We spent St Patrick's Day at one of those superficial, artificial church groups of people. They were people pushed together, who had virtually nothing in common, created to compensate for a large church where anonymity was the general rule.
I felt we were intruding, even though we were guests.
I was put on the spot with questions like, "Since you're teaching in that district, are you part of the corruption the local news is reporting?"
To which, I replied, "No," and "you're taking the word of the new superintendent and her perspective."
A senior lady began to relate excitedly, the story of her recent trip to Hawaii, and the host disdainfully countered her with, "I already been there," cutting her off and walking away in a huff.
The men walked out on the veranda. My husband followed.
"Excuse me," said the host, "this is only for golfers."
"Surely, you don't mean that."
"Yes, I most certainly do."
That explained why my husband came back into the room.

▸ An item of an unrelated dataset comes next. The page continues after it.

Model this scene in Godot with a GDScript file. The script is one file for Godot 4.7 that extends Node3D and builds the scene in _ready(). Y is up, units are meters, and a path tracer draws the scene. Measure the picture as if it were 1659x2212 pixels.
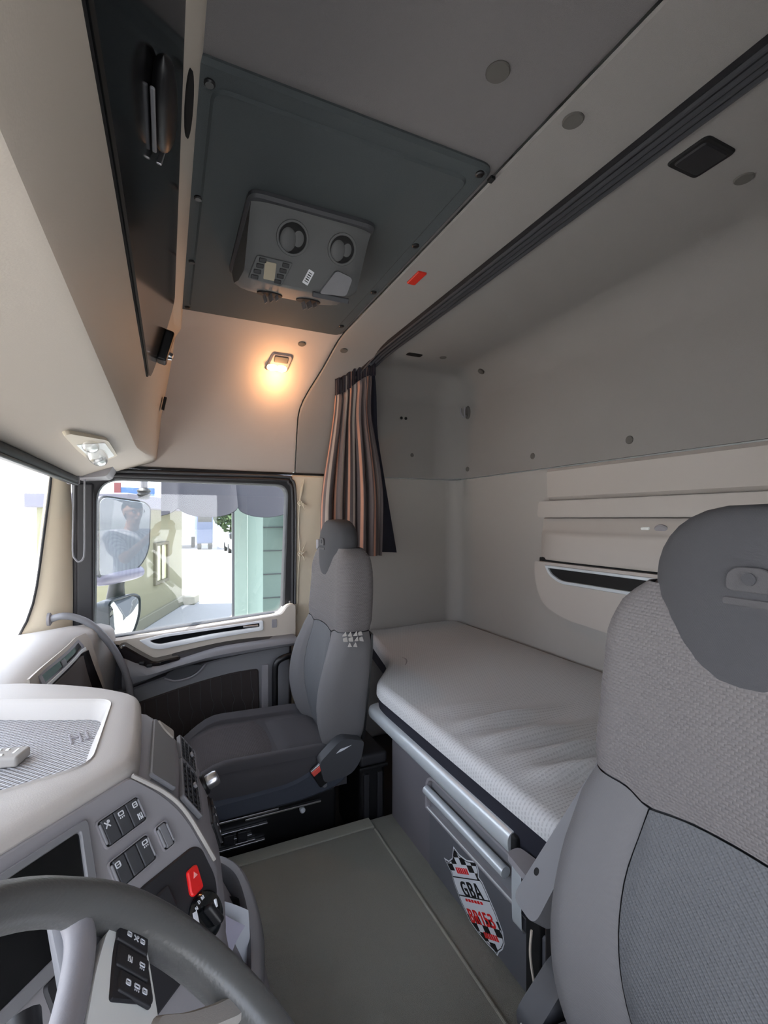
extends Node3D
# Interior of a long-haul truck cab seen from the driver's doorway. Metres, y up, cab floor at y = 0, x runs across the cab to the passenger side, z to the rear.

class Geo:
	var p := PackedVector3Array()      # three corners per triangle, counter-clockwise seen from outside
	var uv := PackedVector2Array()
	func tri(a: Vector3, b: Vector3, c: Vector3) -> void:
		p.append(a); p.append(b); p.append(c)
	func quad(a: Vector3, b: Vector3, c: Vector3, d: Vector3) -> void:
		if (a - c).length_squared() < 1e-14 or (b - d).length_squared() < 1e-14: return
		if (a - b).length_squared() > 1e-14 and (b - c).length_squared() > 1e-14: tri(a, b, c)
		if (c - d).length_squared() > 1e-14 and (d - a).length_squared() > 1e-14: tri(a, c, d)
	func uvquad(a: Vector3, b: Vector3, c: Vector3, d: Vector3) -> void:   # a = top left, then clockwise seen from the front
		tri(a, d, c); tri(a, c, b)
		for t in [Vector2(0, 0), Vector2(0, 1), Vector2(1, 1), Vector2(0, 0), Vector2(1, 1), Vector2(1, 0)]: uv.append(t)
	func rows(r: Array, around := false, caps := false) -> Geo:    # loft through rows of points
		for i in r.size() - 1:
			var a: PackedVector3Array = r[i]
			var b: PackedVector3Array = r[i + 1]
			var n := a.size()
			for j in (n if around else n - 1):
				var k := (j + 1) % n
				quad(a[j], a[k], b[k], b[j])
		if caps:
			fan(r[0], true)
			fan(r[r.size() - 1], false)
		return self
	func fan(a: PackedVector3Array, flip: bool) -> void:
		var m := Vector3.ZERO
		for v in a: m += v
		m /= a.size()
		for j in a.size():
			var k := (j + 1) % a.size()
			if (a[j] - a[k]).length_squared() < 1e-14: continue
			if flip: tri(m, a[k], a[j])
			else: tri(m, a[j], a[k])
	func sheet(r: Array, th: float) -> Geo:      # a skin of rows of points given a thickness along its normals
		var h := r.size()
		var w: int = r[0].size()
		var low := []
		for i in h:
			var row := PackedVector3Array()
			for j in w:
				var du: Vector3 = r[i][mini(j + 1, w - 1)] - r[i][maxi(j - 1, 0)]
				var dv: Vector3 = r[mini(i + 1, h - 1)][j] - r[maxi(i - 1, 0)][j]
				row.append(r[i][j] - du.cross(dv).normalized() * th)
			low.append(row)
		for i in h - 1:
			for j in w - 1:
				quad(r[i][j], r[i][j + 1], r[i + 1][j + 1], r[i + 1][j])
				quad(low[i][j + 1], low[i][j], low[i + 1][j], low[i + 1][j + 1])
		for j in w - 1:
			quad(r[0][j + 1], r[0][j], low[0][j], low[0][j + 1])
			quad(r[h - 1][j], r[h - 1][j + 1], low[h - 1][j + 1], low[h - 1][j])
		for i in h - 1:
			quad(r[i][0], r[i + 1][0], low[i + 1][0], low[i][0])
			quad(r[i + 1][w - 1], r[i][w - 1], low[i][w - 1], low[i + 1][w - 1])
		return self
	func cloth(r: Array, th: float) -> Geo:      # like sheet, with texture coordinates across and down
		var g := Geo.new().sheet(r, th)
		var h := r.size()
		var w: int = r[0].size()
		for v in g.p: p.append(v)
		for i in h - 1:
			for j in w - 1:
				var a := Vector2(float(j) / (w - 1), float(i) / (h - 1))
				var b := Vector2(float(j + 1) / (w - 1), float(i) / (h - 1))
				var c := Vector2(b.x, float(i + 1) / (h - 1))
				var d := Vector2(a.x, c.y)
				for t in [a, b, c, a, c, d, b, a, d, b, d, c]: uv.append(t)
		while uv.size() < p.size(): uv.append(Vector2.ZERO)
		return self
	func add(g: Geo, x := Transform3D()) -> Geo:
		for v in g.p: p.append(x * v)
		uv.append_array(g.uv)
		return self
	func box(c: Vector3, s: Vector3, r := 0.004, x := Transform3D(), seg := 2) -> Geo:   # a box with rounded edges
		var h := s * 0.5
		r = minf(r, minf(h.x, minf(h.y, h.z)) * 0.98)
		for f in 6:
			var ax := f % 3
			var sg := 1.0 if f < 3 else -1.0
			var ua := (ax + 1) % 3
			var va := (ax + 2) % 3
			var ku := cuts(h[ua], r, seg)
			var kv := cuts(h[va], r, seg)
			var rr := []
			for b in kv:
				var row := PackedVector3Array()
				for a in ku:
					var q := Vector3.ZERO
					q[ax] = sg * h[ax]; q[ua] = a; q[va] = b
					var inn := Vector3(clampf(q.x, r - h.x, h.x - r), clampf(q.y, r - h.y, h.y - r), clampf(q.z, r - h.z, h.z - r))
					row.append(x * (c + inn + (q - inn).normalized() * r))
				rr.append(row)
			if sg < 0: rr.reverse()
			rows(rr)
		return self
	func cuts(h: float, r: float, seg: int) -> PackedFloat32Array:
		var o := PackedFloat32Array()
		for i in seg + 1: o.append(-h + r * (1.0 - tan((1.0 - float(i) / seg) * PI / 4)))
		for i in seg + 1: o.append(h - r * (1.0 - tan(float(i) / seg * PI / 4)))
		return o
	func tube(path: PackedVector3Array, rad, n := 10, loop := false) -> Geo:
		var rr := []
		var m := path.size()
		var up := Vector3.ZERO
		for i in m:
			var t := (path[(i + 1) % m] - path[(i - 1 + m) % m]).normalized() if loop else (path[mini(i + 1, m - 1)] - path[maxi(i - 1, 0)]).normalized()
			if up == Vector3.ZERO: up = t.cross(Vector3.UP if absf(t.y) < 0.9 else Vector3.RIGHT).normalized()
			up = (up - t * up.dot(t)).normalized()
			var s := t.cross(up)
			var q: float = rad[i] if rad is PackedFloat32Array or rad is Array else rad
			var row := PackedVector3Array()
			for j in n: row.append(path[i] + (up * cos(TAU * j / n) + s * sin(TAU * j / n)) * q)
			rr.append(row)
		if loop: rr.append(rr[0])
		return rows(rr, true, not loop)
	func lathe(prof: PackedVector2Array, x: Transform3D, n := 24) -> Geo:   # profile of (radius, height) turned about the local y axis
		var rr := []
		for q in prof:
			var row := PackedVector3Array()
			for j in n: row.append(x * Vector3(q.x * cos(TAU * j / n), q.y, q.x * sin(TAU * j / n)))
			rr.append(row)
		return rows(rr, true, true)
	func prism(poly: PackedVector2Array, x: Transform3D, depth: float, bev := 0.0) -> Geo:   # outline in local xy, from z = 0 to z = depth, front edge chamfered
		var n := poly.size()
		if Geometry2D.is_polygon_clockwise(poly): poly.reverse()
		var inn := inset(poly, bev)
		var idx := Geometry2D.triangulate_polygon(inn)
		if idx.is_empty() and bev > 0:
			inn = poly.duplicate()
			idx = Geometry2D.triangulate_polygon(inn)
		for i in idx.size() / 3:
			var a := inn[idx[i * 3]]; var b := inn[idx[i * 3 + 1]]; var c := inn[idx[i * 3 + 2]]
			if (b - a).cross(c - a) < 0:
				var t := b; b = c; c = t
			tri(x * Vector3(a.x, a.y, depth), x * Vector3(b.x, b.y, depth), x * Vector3(c.x, c.y, depth))
		idx = Geometry2D.triangulate_polygon(poly)
		for i in idx.size() / 3:
			var a := poly[idx[i * 3]]; var b := poly[idx[i * 3 + 1]]; var c := poly[idx[i * 3 + 2]]
			if (b - a).cross(c - a) < 0:
				var t := b; b = c; c = t
			tri(x * Vector3(a.x, a.y, 0), x * Vector3(c.x, c.y, 0), x * Vector3(b.x, b.y, 0))
		for i in n:
			var k := (i + 1) % n
			var d1 := depth - bev
			quad(x * Vector3(poly[i].x, poly[i].y, 0), x * Vector3(poly[k].x, poly[k].y, 0), x * Vector3(poly[k].x, poly[k].y, d1), x * Vector3(poly[i].x, poly[i].y, d1))
			if bev > 0: quad(x * Vector3(poly[i].x, poly[i].y, d1), x * Vector3(poly[k].x, poly[k].y, d1), x * Vector3(inn[k].x, inn[k].y, depth), x * Vector3(inn[i].x, inn[i].y, depth))
		return self
	func ring(outer: PackedVector2Array, inner: PackedVector2Array, x: Transform3D, depth: float, back := 0.0) -> Geo:   # a frame between two outlines of equally many points
		var rr := []
		for q in [[outer, back], [outer, depth * 0.8], [lerped(outer, inner, 0.12), depth], [lerped(outer, inner, 0.88), depth], [inner, depth * 0.8], [inner, back], [outer, back]]:
			var row := PackedVector3Array()
			for v in q[0]: row.append(x * Vector3(v.x, v.y, q[1]))
			rr.append(row)
		return rows(rr, true)
	func lerped(a: PackedVector2Array, b: PackedVector2Array, t: float) -> PackedVector2Array:
		var o := PackedVector2Array()
		for i in a.size(): o.append(a[i].lerp(b[i], t))
		return o
	func inset(poly: PackedVector2Array, d: float) -> PackedVector2Array:
		var o := PackedVector2Array()
		var n := poly.size()
		for i in n:
			var e1 := (poly[i] - poly[(i - 1 + n) % n]).normalized()
			var e2 := (poly[(i + 1) % n] - poly[i]).normalized()
			var m := (Vector2(-e1.y, e1.x) + Vector2(-e2.y, e2.x))
			m = m / maxf(0.35, m.length_squared()) * 2.0 if m.length() > 0.01 else Vector2.ZERO
			o.append(poly[i] + m * d)
		return o
	func solid_fix() -> void:
		var vol := 0.0
		for i in p.size() / 3: vol += p[i * 3].dot(p[i * 3 + 1].cross(p[i * 3 + 2]))
		if vol < 0:
			for i in p.size() / 3:
				var t := p[i * 3 + 1]
				p[i * 3 + 1] = p[i * 3 + 2]
				p[i * 3 + 2] = t
				if uv.size() == p.size():
					var w := uv[i * 3 + 1]
					uv[i * 3 + 1] = uv[i * 3 + 2]
					uv[i * 3 + 2] = w
	func mesh(off := Vector3.ZERO, crease := 40.0, solid := true) -> ArrayMesh:
		if solid: solid_fix()
		var n := p.size()
		var fn := PackedVector3Array()
		var un := PackedVector3Array()
		var at := {}
		for i in n / 3:
			var c := (p[i * 3 + 1] - p[i * 3]).cross(p[i * 3 + 2] - p[i * 3])
			fn.append(c)
			un.append(c.normalized())
			for j in 3:
				var k := Vector3i((p[i * 3 + j] * 20000.0).round())
				if at.has(k): at[k].append(i)
				else: at[k] = PackedInt32Array([i])
		var V := PackedVector3Array(); V.resize(n)
		var N := PackedVector3Array(); N.resize(n)
		var U := PackedVector2Array(); U.resize(n)
		var has_uv := uv.size() == n
		var lim := cos(deg_to_rad(crease))
		for i in n / 3:
			for j in 3:
				var s := Vector3.ZERO
				for f in at[Vector3i((p[i * 3 + j] * 20000.0).round())]:
					if un[f].dot(un[i]) > lim: s += fn[f]
				var o := i * 3 + (0 if j == 0 else 3 - j)
				V[o] = p[i * 3 + j] - off
				N[o] = s.normalized() if s.length_squared() > 0 else Vector3.UP
				if has_uv: U[o] = uv[i * 3 + j]
		var arr := []
		arr.resize(Mesh.ARRAY_MAX)
		arr[Mesh.ARRAY_VERTEX] = V
		arr[Mesh.ARRAY_NORMAL] = N
		if has_uv: arr[Mesh.ARRAY_TEX_UV] = U
		var m := ArrayMesh.new()
		m.add_surface_from_arrays(Mesh.PRIMITIVE_TRIANGLES, arr)
		return m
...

The green beer was accessible to the hostess. Her husband, who had returned, took her into the corner to admonish her for her alcoholic behavior.
As we ate, the strawberries on her cake were, not surprisingly, rancid.
After which, she climbed upstairs, where her teen-age daughter and my ten-year-old one were playing at the computer.
The hostess took out her frustration on the dog.
"Sammi, I told you, over and over again, not to poop on the floor!"
I'd heard St. Paddy chased the snakes out of Ireland. That night, we walked away from them, never to return again to the mega-church.